Academic Enrichment
Academic excellence is at the heart of everything we do at Mason Preparatory School. An advanced, standards-based core curriculum affords a wealth of academic opportunities at every grade. Physical education, foreign language, art, music, media literacy, and guidance programs support the education of our elementary students. Beyond academics, these young students are also invited to participate in student government, attend math and science nights, join our chess team, and enjoy book clubs.
In intermediate and middle school, our students enjoy all of the opportunities of our elementary students, in addition to more opportunities to participate in programs such as DARE, Wellness, Careers, Writer's Workshop, and Public Speaking. Our students may also serve on yearbook staff, audition for the annual school play, and help with the weekly in-school broadcast as a member of the crew of KNI-TV. All middle school students take either the National French Exam or the National Spanish Exam. Also, they may compete in the Knowledge Master Open, and the National Geographic Geography Bee. Furthermore, they may participate in several SCISA-sponsored events like the Math Meet, Drama Meet, Literary Meet, Spelling Bee, and Quiz Bowl competition.
Enrichment opportunities abound because of the diversity of our students' backgrounds and the effective partnership we develop with our parents. Mason Prep can access an amazing pool of resources within our school family. Beginning in the first grade, parents visit the school frequently to share their professional and personal skills, talents, experiences, and cultural backgrounds with our students.

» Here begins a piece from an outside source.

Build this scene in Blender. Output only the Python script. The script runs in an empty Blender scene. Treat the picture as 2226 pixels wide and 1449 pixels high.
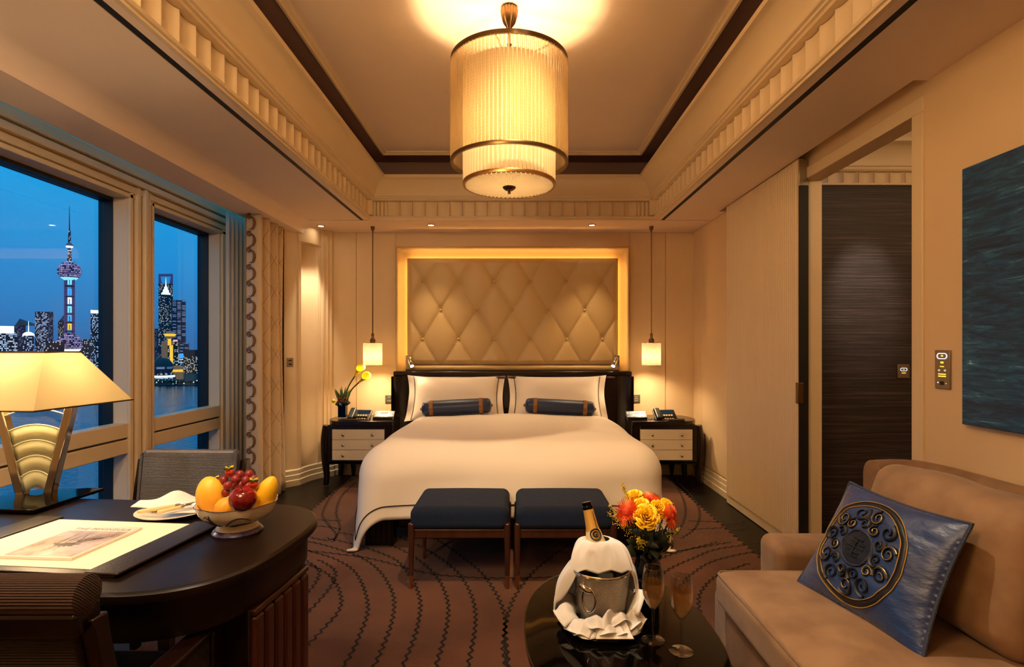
import bpy, bmesh, math, random
from mathutils import Vector, Matrix, noise
R = math.radians
random.seed(7)
scene = bpy.context.scene
COL = scene.collection
PI = math.pi

# ------------------------------------------------------------------ camera
F = 1200.0            # focal length in pixels of the 2226 px wide frame
HC = 1.27             # eye height
cam = bpy.data.objects.new('camera', bpy.data.cameras.new('camera'))
COL.objects.link(cam)
cam.location = (0, 0, HC)
cam.rotation_euler = (PI / 2, 0, 0)
cam.data.sensor_width = 36
cam.data.lens = 36 * F / 2226
cam.data.shift_x = -9 / 2226
cam.data.shift_y = 32.5 / 2226
cam.data.clip_start = 0.05
cam.data.clip_end = 6000
scene.camera = cam
scene.view_settings.view_transform = 'Standard'
scene.view_settings.look = 'None'
scene.view_settings.exposure = 0.8
scene.view_settings.gamma = 1.0
scene.view_settings.use_curve_mapping = False
scene.cycles.transparent_max_bounces = 20
scene.cycles.max_bounces = 8
scene.cycles.diffuse_bounces = 5
scene.cycles.sample_clamp_indirect = 6.0
scene.cycles.caustics_reflective = False
scene.cycles.caustics_refractive = False
WARM = (1.0, 0.66, 0.32)
WARM2 = (1.0, 0.70, 0.38)
HALOGEN = (1.0, 0.82, 0.58)

# ------------------------------------------------------------------ dusk sky
world = bpy.data.worlds.new('dusk_sky')
scene.world = world
world.use_nodes = True
wn, wl = world.node_tree.nodes, world.node_tree.links
wn.clear()
w_out = wn.new('ShaderNodeOutputWorld')
w_bg = wn.new('ShaderNodeBackground')
w_tc = wn.new('ShaderNodeTexCoord')
w_sep = wn.new('ShaderNodeSeparateXYZ')
w_ramp = wn.new('ShaderNodeValToRGB')
w_noise = wn.new('ShaderNodeTexNoise')
w_mix = wn.new('ShaderNodeMixRGB')
wl.new(w_tc.outputs['Generated'], w_sep.inputs[0])
wl.new(w_sep.outputs['Z'], w_ramp.inputs[0])
w_ramp.color_ramp.elements[0].position = 0.0
w_ramp.color_ramp.elements[0].color = (0.024, 0.115, 0.33, 1)
w_ramp.color_ramp.elements[1].position = 0.30
w_ramp.color_ramp.elements[1].color = (0.010, 0.35, 0.75, 1)
e = w_ramp.color_ramp.elements.new(0.10)
e.color = (0.017, 0.20, 0.51, 1)
w_noise.inputs['Scale'].default_value = 2.2
w_noise.inputs['Detail'].default_value = 4
wl.new(w_tc.outputs['Generated'], w_noise.inputs['Vector'])
w_mix.blend_type = 'MULTIPLY'
w_mix.inputs[0].default_value = 0.45
wl.new(w_ramp.outputs[0], w_mix.inputs[1])
w_r2 = wn.new('ShaderNodeValToRGB')
w_r2.color_ramp.elements[0].color = (0.55, 0.62, 0.7, 1)
w_r2.color_ramp.elements[0].position = 0.35
w_r2.color_ramp.elements[1].color = (1.15, 1.1, 1.05, 1)
w_r2.color_ramp.elements[1].position = 0.65
wl.new(w_noise.outputs['Fac'], w_r2.inputs[0])
wl.new(w_r2.outputs[0], w_mix.inputs[2])
wl.new(w_mix.outputs[0], w_bg.inputs['Color'])
w_bg.inputs['Strength'].default_value = 1.0
wl.new(w_bg.outputs[0], w_out.inputs[0])

# ------------------------------------------------------------------ helpers
def P(px, py, Y):
    return Vector(((px - 1122) / F * Y, Y, HC - (py - 757) / F * Y))

def PZ(px, py, Z=0.0):
    s = (py - 757) / (HC - Z)
    return Vector(((px - 1122) / s, F / s, Z))

def lin(c):
    return tuple(((x / 255) / 12.92 if x / 255 <= 0.04045 else ((x / 255 + 0.055) / 1.055) ** 2.4) for x in c)

class B:
    def __init__(self):
        self.v = []
        self.f = []
    def add(self, vs, fs):
        o = len(self.v)
        self.v += [Vector(p) for p in vs]
        self.f += [tuple(i + o for i in f) for f in fs]
        return self
    def box(self, x0, x1, y0, y1, z0, z1):
        return self.add([(x0, y0, z0), (x1, y0, z0), (x1, y1, z0), (x0, y1, z0), (x0, y0, z1), (x1, y0, z1), (x1, y1, z1), (x0, y1, z1)],
                        [(0, 3, 2, 1), (4, 5, 6, 7), (0, 1, 5, 4), (1, 2, 6, 5), (2, 3, 7, 6), (3, 0, 4, 7)])
    def prism(self, poly, z0, z1):
        n = len(poly)
        return self.add([(x, y, z0) for x, y in poly] + [(x, y, z1) for x, y in poly],
                        [tuple(range(n - 1, -1, -1)), tuple(range(n, 2 * n))] + [(i, (i + 1) % n, n + (i + 1) % n, n + i) for i in range(n)])
    def rings(self, rs, closed=False, cap=True):
        """rs: list of equal-length vertex loops"""
        n = len(rs[0]); m = len(rs)
        fs = []
        for j in range(m if closed else m - 1):
            k = (j + 1) % m
            for i in range(n):
                fs.append((j * n + i, j * n + (i + 1) % n, k * n + (i + 1) % n, k * n + i))
        if cap and not closed:
            fs.append(tuple(range(n - 1, -1, -1)))
            fs.append(tuple((m - 1) * n + i for i in range(n)))
        return self.add([p for r in rs for p in r], fs)
    def lathe(self, prof, n=24, c=(0, 0, 0), sx=1, sy=1, wob=None):
        rs = []
        for r, z in prof:
            r = max(r, 0.0004)
            ring = []
            for i in range(n):
                a = 2 * PI * i / n
                k = wob(a, r, z) if wob else 1
                ring.append((c[0] + r * k * sx * math.cos(a), c[1] + r * k * sy * math.sin(a), c[2] + z))
            rs.append(ring)
        if tuple(prof[0]) == tuple(prof[-1]):
            return self.rings(rs[:-1], closed=True)
        return self.rings(rs)
    def tube(self, pts, r, n=8, closed=False, flat=1.0):
        pts = [Vector(p) for p in pts]
        m = len(pts)
        rr = r if isinstance(r, (list, tuple)) else [r] * m
        rs = []
        prev = None
        for j in range(m):
            if closed:
                t = pts[(j + 1) % m] - pts[j - 1]
            else:
                t = pts[min(j + 1, m - 1)] - pts[max(j - 1, 0)]
            t.normalize()
            if prev is None:
                a = Vector((0, 0, 1)) if abs(t.z) < 0.9 else Vector((1, 0, 0))
                u = t.cross(a).normalized()
            else:
                u = (prev - t * prev.dot(t))
                u = u.normalized() if u.length > 1e-6 else t.orthogonal().normalized()
            prev = u
            w = t.cross(u)
            rs.append([pts[j] + (u * math.cos(2 * PI * i / n) + w * math.sin(2 * PI * i / n) * flat) * rr[j] for i in range(n)])
        return self.rings(rs, closed=closed)
    def grid(self, fn, nu, nv, cu=False, cv=False):
        vs = [fn(i / (nu if cu else nu - 1), j / (nv if cv else nv - 1)) for j in range(nv) for i in range(nu)]
        fs = []
        for j in range(nv if cv else nv - 1):
            for i in range(nu if cu else nu - 1):
                i2 = (i + 1) % nu; j2 = (j + 1) % nv
                fs.append((j * nu + i, j * nu + i2, j2 * nu + i2, j2 * nu + i))
        return self.add(vs, fs)
    def rcube(self, x0, x1, y0, y1, z0, z1, r, seg=4, fn=None):
        c = Vector(((x0 + x1) / 2, (y0 + y1) / 2, (z0 + z1) / 2))
        h = Vector((abs(x1 - x0) / 2, abs(y1 - y0) / 2, abs(z1 - z0) / 2))
        r = min(r, h.x, h.y, h.z)
        def pos(hh):
            i = hh - r
            o = [r * t for t in (1, .78, .577, .41, .268, .13)]
            L = [-i - t for t in o]
            k = max(1, seg)
            L += [-i + 2 * i * q / k for q in range(k + 1)] if i > 1e-5 else [0]
            L += [i + t for t in reversed(o)]
            return L
        A = [pos(h.x), pos(h.y), pos(h.z)]
        for ax in range(3):
            u, w = (ax + 1) % 3, (ax + 2) % 3
            for sg in (-1, 1):
                vs = []
                for b in A[w]:
                    for a in A[u]:
                        q = Vector((0, 0, 0))
                        q[ax] = sg * h[ax]; q[u] = a; q[w] = b
                        inn = Vector([max(-(h[k] - r), min(h[k] - r, q[k])) for k in range(3)])
                        d = q - inn
                        if d.length > 0:
                            d = d.normalized() * r
                        p = inn + d
                        if fn:
                            p = fn(p, h)
                        vs.append(c + p)
                nu, nv = len(A[u]), len(A[w])
                fs = [(j * nu + i, j * nu + i + 1, (j + 1) * nu + i + 1, (j + 1) * nu + i) for j in range(nv - 1) for i in range(nu - 1)]
                self.add(vs, fs)
        return self
    def ball(self, c, rx, ry=None, rz=None, n=16, m=10, fn=None):
        ry = ry or rx; rz = rz or rx
        rs = []
        for j in range(m + 1):
            ph = -PI / 2 + PI * j / m
            k = max(math.cos(ph), 0.003)
            ring = []
            for i in range(n):
                a = 2 * PI * i / n
                p = Vector((k * math.cos(a), k * math.sin(a), math.sin(ph)))
                if fn:
                    p = fn(p)
                ring.append((c[0] + rx * p.x, c[1] + ry * p.y, c[2] + rz * p.z))
            rs.append(ring)
        return self.rings(rs)
    def xf(self, M):
        self.v = [M @ p for p in self.v]
        return self
    def move(self, d):
        d = Vector(d)
        self.v = [p + d for p in self.v]
        return self

def rot(axis, deg, c=(0, 0, 0)):
    c = Vector(c)
    return Matrix.Translation(c) @ Matrix.Rotation(R(deg), 4, axis) @ Matrix.Translation(-c)

def mesh_of(name, b, smooth=35, merge=True):
    me = bpy.data.meshes.new(name)
    me.from_pydata([tuple(p) for p in b.v], [], b.f)
    bm = bmesh.new()
    bm.from_mesh(me)
    if merge:
        bmesh.ops.remove_doubles(bm, verts=bm.verts, dist=1e-5)
    bmesh.ops.recalc_face_normals(bm, faces=bm.faces)
    bm.to_mesh(me)
    bm.free()
    if smooth:
        me.polygons.foreach_set('use_smooth', [True] * len(me.polygons))
        if smooth < 180:
            me.set_sharp_from_angle(angle=R(smooth))
    return me

def obj(name, b, mat, parent=None, smooth=35, bevel=0, sub=0, solid=0, world=False, keep=False, label=None, merge=True):
    """link ONE mesh object; its origin goes to the middle of its base. Coordinates are local to the parent
    (or world with world=True for an unrotated parent)."""
    if world and parent is not None:
        off = parent.matrix_basis.translation.copy()
        pp = parent.parent
        while pp is not None:
            off += pp.matrix_basis.translation
            pp = pp.parent
        b.move(-off)
    if keep:
        o0 = Vector((0, 0, 0))
    else:
        xs = [p.x for p in b.v]; ys = [p.y for p in b.v]; zs = [p.z for p in b.v]
        o0 = Vector(((min(xs) + max(xs)) / 2, (min(ys) + max(ys)) / 2, min(zs)))
        b.move(-o0)
    me = mesh_of(name, b, smooth, merge)
    o = bpy.data.objects.new(name, me)
    COL.objects.link(o)
    o.location = o0
    if parent is not None:
        o.parent = parent
    if mat is not None:
        me.materials.append(mat)
    if bevel:
        m = o.modifiers.new('bevel', 'BEVEL')
        m.width = bevel; m.segments = 2; m.limit_method = 'ANGLE'; m.angle_limit = R(40)
    if solid:
        m = o.modifiers.new('solid', 'SOLIDIFY')
        m.thickness = solid; m.offset = 0
    if sub:
        m = o.modifiers.new('sub', 'SUBSURF')
        m.levels = sub; m.render_levels = sub
    if label:
        o['label'] = label
    return o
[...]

Although our classrooms are the places where the foundations for learning are firmly built, experiences outside of the classrooms are deemed essential to a rich education at Mason Prep. These opportunities are available throughout a student's Mason Prep experience.
Our location on the peninsula city of Charleston provides us with a critical advantage. It enables our students to enjoy and explore the city's wealth of historic, cultural, and natural sights. Available at our doorstep are carriage rides through the city, architectural walking tours of surrounding streets, and the natural resources of our adjacent lake, rivers, and harbor. Also nearby are the Avery Research Center for African American History and Culture, the Charleston Museum, the South Carolina Aquarium, the Gibbes Museum of Art, the Battery, and Fort Sumter. The study of nature, history, culture, and the performing arts are celebrated and enjoyed through visits to these sights, as well as through such activities as taking a Gullah Tour and viewing performances at the Dock Street Theater, the Sottile Theater, Gaillard Auditorium, and Memminger Auditorium.
Just beyond the city's boundaries are sites such as Charles Towne Landing and Cypress Gardens that students visit and explore in order to expand their understanding of history and the natural world. Nearby Seabrook Island also provides our fifth grade students with the opportunity to experience and explore the nature and science of the local barrier islands during a three day, two night trip to the island.
Students in grades six through eight also take overnight educational trips. Our sixth graders travel to the nearby Appalachian Mountains where they visit the home of Carl Sandburg and take part in early American social studies experience guided by counselors at Earthshine. In the seventh grade, middle school students enjoy a leadership, team-building trip to a mountain campground in Hendersonville, North Carolina where they develop personal and interpersonal skills through activities led by Inside Out. Our oldest students culminate their middle school study of civics and history when they travel to Washington, D.C. in the eighth grade.